In the listing below, find the line holding "What Blender Python" and the line holding "SC.camera = cam". Write out those two lines and all lines between, exactly, and nothing more.

[Scene modeling code data]
----------

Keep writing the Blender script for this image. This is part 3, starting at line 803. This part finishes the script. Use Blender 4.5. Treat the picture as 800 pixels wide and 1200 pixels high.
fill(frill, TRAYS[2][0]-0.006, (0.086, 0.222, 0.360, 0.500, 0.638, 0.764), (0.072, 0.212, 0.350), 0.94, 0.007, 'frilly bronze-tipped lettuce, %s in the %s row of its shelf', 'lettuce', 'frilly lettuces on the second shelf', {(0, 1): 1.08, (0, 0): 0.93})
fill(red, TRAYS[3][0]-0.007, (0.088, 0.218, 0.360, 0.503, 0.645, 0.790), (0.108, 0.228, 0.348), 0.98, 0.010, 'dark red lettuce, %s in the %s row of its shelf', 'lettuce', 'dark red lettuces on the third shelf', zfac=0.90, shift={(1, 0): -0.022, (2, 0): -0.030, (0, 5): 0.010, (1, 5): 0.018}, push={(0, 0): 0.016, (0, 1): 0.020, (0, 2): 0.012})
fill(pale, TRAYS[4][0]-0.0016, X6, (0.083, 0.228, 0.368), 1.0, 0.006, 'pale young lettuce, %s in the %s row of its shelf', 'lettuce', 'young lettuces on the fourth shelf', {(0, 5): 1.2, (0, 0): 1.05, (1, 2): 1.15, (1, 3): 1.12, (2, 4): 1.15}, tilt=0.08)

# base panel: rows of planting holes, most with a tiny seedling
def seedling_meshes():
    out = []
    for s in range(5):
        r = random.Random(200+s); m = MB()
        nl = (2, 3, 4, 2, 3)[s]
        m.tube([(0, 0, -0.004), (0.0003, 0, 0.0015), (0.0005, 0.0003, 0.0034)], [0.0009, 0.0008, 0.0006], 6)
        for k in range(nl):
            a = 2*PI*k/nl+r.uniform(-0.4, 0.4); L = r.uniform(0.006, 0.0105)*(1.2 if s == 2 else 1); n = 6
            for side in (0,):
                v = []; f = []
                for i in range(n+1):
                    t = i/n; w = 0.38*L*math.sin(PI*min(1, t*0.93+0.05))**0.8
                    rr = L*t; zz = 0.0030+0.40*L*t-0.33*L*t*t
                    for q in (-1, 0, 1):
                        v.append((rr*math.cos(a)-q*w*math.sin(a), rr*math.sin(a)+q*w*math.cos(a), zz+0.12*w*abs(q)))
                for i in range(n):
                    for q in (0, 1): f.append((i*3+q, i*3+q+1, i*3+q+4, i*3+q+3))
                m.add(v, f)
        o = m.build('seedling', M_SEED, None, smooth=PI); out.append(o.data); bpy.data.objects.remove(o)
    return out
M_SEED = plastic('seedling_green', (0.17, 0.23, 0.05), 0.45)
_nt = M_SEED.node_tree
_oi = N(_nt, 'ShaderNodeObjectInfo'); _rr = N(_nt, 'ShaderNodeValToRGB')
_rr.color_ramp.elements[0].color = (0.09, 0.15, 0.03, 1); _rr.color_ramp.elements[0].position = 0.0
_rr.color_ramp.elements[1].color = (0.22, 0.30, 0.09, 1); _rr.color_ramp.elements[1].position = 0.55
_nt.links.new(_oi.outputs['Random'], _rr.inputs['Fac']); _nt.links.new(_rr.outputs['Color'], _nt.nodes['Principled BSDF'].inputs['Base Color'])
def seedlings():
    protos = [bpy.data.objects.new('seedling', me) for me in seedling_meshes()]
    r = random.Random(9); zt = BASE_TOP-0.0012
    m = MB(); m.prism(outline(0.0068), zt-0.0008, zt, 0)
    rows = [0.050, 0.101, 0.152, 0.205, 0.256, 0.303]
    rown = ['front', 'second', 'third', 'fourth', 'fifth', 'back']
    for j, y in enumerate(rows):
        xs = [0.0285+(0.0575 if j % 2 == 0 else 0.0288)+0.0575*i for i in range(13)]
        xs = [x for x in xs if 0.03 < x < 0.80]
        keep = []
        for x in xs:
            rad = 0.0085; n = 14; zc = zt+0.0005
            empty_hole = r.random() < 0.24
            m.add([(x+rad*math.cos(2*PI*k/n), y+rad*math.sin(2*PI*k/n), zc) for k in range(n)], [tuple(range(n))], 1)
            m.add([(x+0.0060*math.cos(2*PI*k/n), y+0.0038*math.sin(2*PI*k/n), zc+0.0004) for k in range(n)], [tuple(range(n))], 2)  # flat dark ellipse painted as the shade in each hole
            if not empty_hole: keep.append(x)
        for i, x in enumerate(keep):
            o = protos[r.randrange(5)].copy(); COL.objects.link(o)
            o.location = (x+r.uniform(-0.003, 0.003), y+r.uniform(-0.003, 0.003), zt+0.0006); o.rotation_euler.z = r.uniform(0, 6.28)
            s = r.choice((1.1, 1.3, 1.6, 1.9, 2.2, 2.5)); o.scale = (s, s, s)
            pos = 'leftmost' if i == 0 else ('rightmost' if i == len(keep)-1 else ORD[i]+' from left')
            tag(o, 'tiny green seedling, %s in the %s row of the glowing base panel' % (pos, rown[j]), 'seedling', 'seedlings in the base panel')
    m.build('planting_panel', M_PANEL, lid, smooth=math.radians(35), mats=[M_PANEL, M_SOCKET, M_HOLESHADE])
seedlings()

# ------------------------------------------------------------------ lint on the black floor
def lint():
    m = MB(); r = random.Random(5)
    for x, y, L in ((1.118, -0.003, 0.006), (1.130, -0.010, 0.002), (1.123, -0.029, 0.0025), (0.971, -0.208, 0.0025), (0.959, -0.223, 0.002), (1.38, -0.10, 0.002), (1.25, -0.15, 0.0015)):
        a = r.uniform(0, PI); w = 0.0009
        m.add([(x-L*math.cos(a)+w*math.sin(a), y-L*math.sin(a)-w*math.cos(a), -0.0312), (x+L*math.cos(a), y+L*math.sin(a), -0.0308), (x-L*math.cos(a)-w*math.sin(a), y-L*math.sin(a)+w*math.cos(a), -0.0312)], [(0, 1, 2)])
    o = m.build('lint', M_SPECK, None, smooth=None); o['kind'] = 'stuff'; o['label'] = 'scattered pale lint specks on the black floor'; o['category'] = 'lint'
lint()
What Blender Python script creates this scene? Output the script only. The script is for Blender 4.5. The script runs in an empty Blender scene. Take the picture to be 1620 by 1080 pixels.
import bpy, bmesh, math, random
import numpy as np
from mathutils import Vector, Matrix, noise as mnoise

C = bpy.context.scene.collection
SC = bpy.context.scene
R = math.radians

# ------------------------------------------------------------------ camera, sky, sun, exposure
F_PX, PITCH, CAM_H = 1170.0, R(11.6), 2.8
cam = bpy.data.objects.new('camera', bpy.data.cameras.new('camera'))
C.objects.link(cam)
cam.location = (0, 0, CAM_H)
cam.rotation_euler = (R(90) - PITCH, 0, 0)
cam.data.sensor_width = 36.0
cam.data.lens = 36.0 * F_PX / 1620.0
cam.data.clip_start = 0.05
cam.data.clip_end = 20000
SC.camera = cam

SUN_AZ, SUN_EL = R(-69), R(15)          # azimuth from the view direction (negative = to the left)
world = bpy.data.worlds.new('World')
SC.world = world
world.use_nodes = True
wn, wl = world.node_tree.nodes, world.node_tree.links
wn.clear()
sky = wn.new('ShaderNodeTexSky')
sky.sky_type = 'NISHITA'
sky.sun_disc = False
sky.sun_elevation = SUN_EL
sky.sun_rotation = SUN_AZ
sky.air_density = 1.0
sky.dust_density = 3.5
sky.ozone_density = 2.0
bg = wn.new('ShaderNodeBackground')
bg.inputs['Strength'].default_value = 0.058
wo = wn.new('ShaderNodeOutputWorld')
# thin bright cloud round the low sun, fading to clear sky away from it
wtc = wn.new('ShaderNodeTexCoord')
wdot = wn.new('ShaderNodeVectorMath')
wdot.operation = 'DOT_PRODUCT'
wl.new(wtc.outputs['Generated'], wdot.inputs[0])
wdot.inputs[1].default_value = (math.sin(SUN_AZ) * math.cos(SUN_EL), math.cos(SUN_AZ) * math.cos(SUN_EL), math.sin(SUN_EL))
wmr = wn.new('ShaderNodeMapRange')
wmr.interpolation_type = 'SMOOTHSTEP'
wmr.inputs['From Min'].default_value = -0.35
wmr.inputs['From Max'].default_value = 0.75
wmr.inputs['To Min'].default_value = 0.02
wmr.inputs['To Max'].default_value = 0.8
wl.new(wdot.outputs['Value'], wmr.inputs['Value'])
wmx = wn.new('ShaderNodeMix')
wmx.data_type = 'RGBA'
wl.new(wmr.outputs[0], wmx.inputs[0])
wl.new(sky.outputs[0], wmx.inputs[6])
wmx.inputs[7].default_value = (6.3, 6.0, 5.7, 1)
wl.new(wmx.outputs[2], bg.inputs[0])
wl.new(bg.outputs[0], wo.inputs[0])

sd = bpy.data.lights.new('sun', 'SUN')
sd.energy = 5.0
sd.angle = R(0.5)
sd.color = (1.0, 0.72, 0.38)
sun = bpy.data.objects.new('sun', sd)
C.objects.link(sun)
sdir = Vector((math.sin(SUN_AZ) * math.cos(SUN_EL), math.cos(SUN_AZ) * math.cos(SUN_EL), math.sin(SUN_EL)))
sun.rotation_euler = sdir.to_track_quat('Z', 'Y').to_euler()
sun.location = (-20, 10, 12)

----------

### Response to the task
What Blender Python script creates this scene? Output the script only. The script is for Blender 4.5. The script runs in an empty Blender scene. Take the picture to be 1620 by 1080 pixels.
import bpy, bmesh, math, random
import numpy as np
from mathutils import Vector, Matrix, noise as mnoise

C = bpy.context.scene.collection
SC = bpy.context.scene
R = math.radians

# ------------------------------------------------------------------ camera, sky, sun, exposure
F_PX, PITCH, CAM_H = 1170.0, R(11.6), 2.8
cam = bpy.data.objects.new('camera', bpy.data.cameras.new('camera'))
C.objects.link(cam)
cam.location = (0, 0, CAM_H)
cam.rotation_euler = (R(90) - PITCH, 0, 0)
cam.data.sensor_width = 36.0
cam.data.lens = 36.0 * F_PX / 1620.0
cam.data.clip_start = 0.05
cam.data.clip_end = 20000
SC.camera = cam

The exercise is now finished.